A review by bookwormtrish
The Age of Miracles by Karen Thompson Walker

2.0

The Age of Miracles by Karen Thompson Walker is the sort of book that I desperately want to love, but can’t quite bring myself to embrace wholeheartedly. It has an intensely promising start which eventually fizzles out into an empty nothingness which leaves me wondering what exactly is the point of it all. But perhaps that itself is the message Walker is trying to convey, for after all this is a novel about the end of the world, and if you can’t find hopelessness and resignation there, where else can you find it?

Sorry for the spoilers – I usually try to avoid them, but I don’t know quite how else to talk about this book. If I only focus on the first few chapters, you might expect that our heroine will find some miraculous way to fix everything and save the earth. Instead, she goes about the business of growing up while the earth is slowing down in a sort of apocalyptic coming-of-age story where she is leaving behind not only childhood, but life itself.

The writing itself is solid on both the speculative fiction and the young adult fronts. The description of what happens as the earth’s rotation slows unfolds for the reader just as for the inhabitants of the planet and is fascinatingly complex as it ranges from the physical effects on the flora and fauna of the world all the way to the psychological and sociological changes undergone by the people living through it.
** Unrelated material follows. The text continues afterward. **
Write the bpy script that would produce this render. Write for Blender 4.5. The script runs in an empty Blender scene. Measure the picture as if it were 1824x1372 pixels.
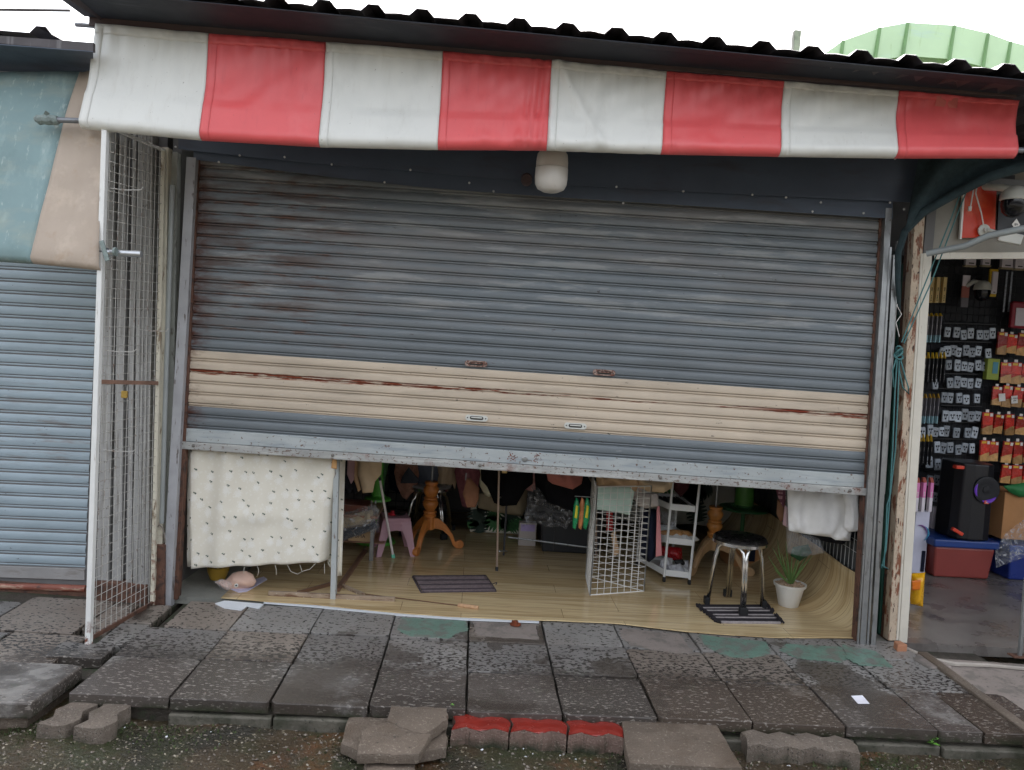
import bpy, bmesh, math, random
from mathutils import Vector, Matrix, noise as mnoise, geometry as mgeo
R = math.radians
random.seed(7)
scene = bpy.context.scene
# ------------------------------------------------------------------ camera
PW, PH, FPX = 1824.0, 1372.0, 1400.0
YAW, PITCH, ROLL = R(2.7), R(3.0), R(3.6)
CAM = Vector((0.0, -4.34, 1.53))
fwd = Vector((math.sin(YAW)*math.cos(PITCH), math.cos(YAW)*math.cos(PITCH), -math.sin(PITCH)))
_r = Vector((math.cos(YAW), -math.sin(YAW), 0.0)); _u = _r.cross(fwd)
rgt = _r*math.cos(ROLL) + _u*math.sin(ROLL)
upv = _u*math.cos(ROLL) - _r*math.sin(ROLL)
cd = bpy.data.cameras.new('camera'); cam = bpy.data.objects.new('camera', cd)
scene.collection.objects.link(cam); scene.camera = cam
cd.sensor_width = 36.0; cd.lens = FPX/PW*36.0; cd.clip_start = 0.05; cd.clip_end = 600.0
mt = Matrix((rgt, upv, -fwd)).transposed().to_4x4(); mt.translation = CAM
cam.matrix_world = mt
# ------------------------------------------------------------------ sky, sun, exposure (rainy overcast)
w = bpy.data.worlds.new('World'); scene.world = w; w.use_nodes = True
nt = w.node_tree; nt.nodes.clear()
SUN_EL, SUN_AZ = R(55), R(12)
sky = nt.nodes.new('ShaderNodeTexSky'); sky.sky_type = 'NISHITA'; sky.sun_disc = False
sky.sun_elevation = SUN_EL; sky.sun_rotation = SUN_AZ
sky.air_density = 1.0; sky.dust_density = 6.0; sky.ozone_density = 1.0
hs = nt.nodes.new('ShaderNodeHueSaturation'); hs.inputs['Saturation'].default_value = 0.30
bg = nt.nodes.new('ShaderNodeBackground'); bg.inputs['Strength'].default_value = 0.15
wo = nt.nodes.new('ShaderNodeOutputWorld')
nt.links.new(sky.outputs[0], hs.inputs['Color']); nt.links.new(hs.outputs[0], bg.inputs['Color'])
nt.links.new(bg.outputs[0], wo.inputs['Surface'])
sl = bpy.data.lights.new('sun', 'SUN'); sl.energy = 0.6; sl.angle = R(40); sl.color = (1.0, 0.97, 0.93)
so = bpy.data.objects.new('sun', sl); scene.collection.objects.link(so)
sd = Vector((math.sin(SUN_AZ)*math.cos(SUN_EL), math.cos(SUN_AZ)*math.cos(SUN_EL), math.sin(SUN_EL)))
so.rotation_euler = (-sd).to_track_quat('-Z', 'Y').to_euler(); so.location = (0, -6, 8)
vs = scene.view_settings
vs.view_transform = 'Standard'; vs.look = 'None'; vs.gamma = 1.0; vs.use_curve_mapping = False
vs.exposure = 2.25
scene.cycles.max_bounces = 6; scene.cycles.diffuse_bounces = 4; scene.cycles.glossy_bounces = 3; scene.cycles.transparent_max_bounces = 12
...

At the same time, Julia is facing the challenges of any girl approaching adolescence, although she wonders how much the strange events are affecting her situation:

"It seems to me that the slowing triggered certain other changes too, less visible at first but deeper….But who am I to say that the course of my childhood was not already set long before the slowing? Perhaps my adolescence was only an average adolescence, the stinging a quite unremarkable stinging….Maybe everything that happened to me and my family had nothing at all to do with the slowing. It’s possible, I guess. But I doubt it. I doubt it very much."

I have to say that on re-reading the book, I appreciate it much more than I did at first. On the initial read-through, I was so focused on the science fiction aspect of the book and on finding on what was going to happen to them all that I didn’t pay as much attention to what Julia was going through internally. Knowing the ending of the story allowed me to go back and read it with a better awareness that it is really more about how people deal with change and uncertainty, even the kind that may not signal the end of the world. So while I still can’t say I love it, there’s something about it that I can’t get out of my head.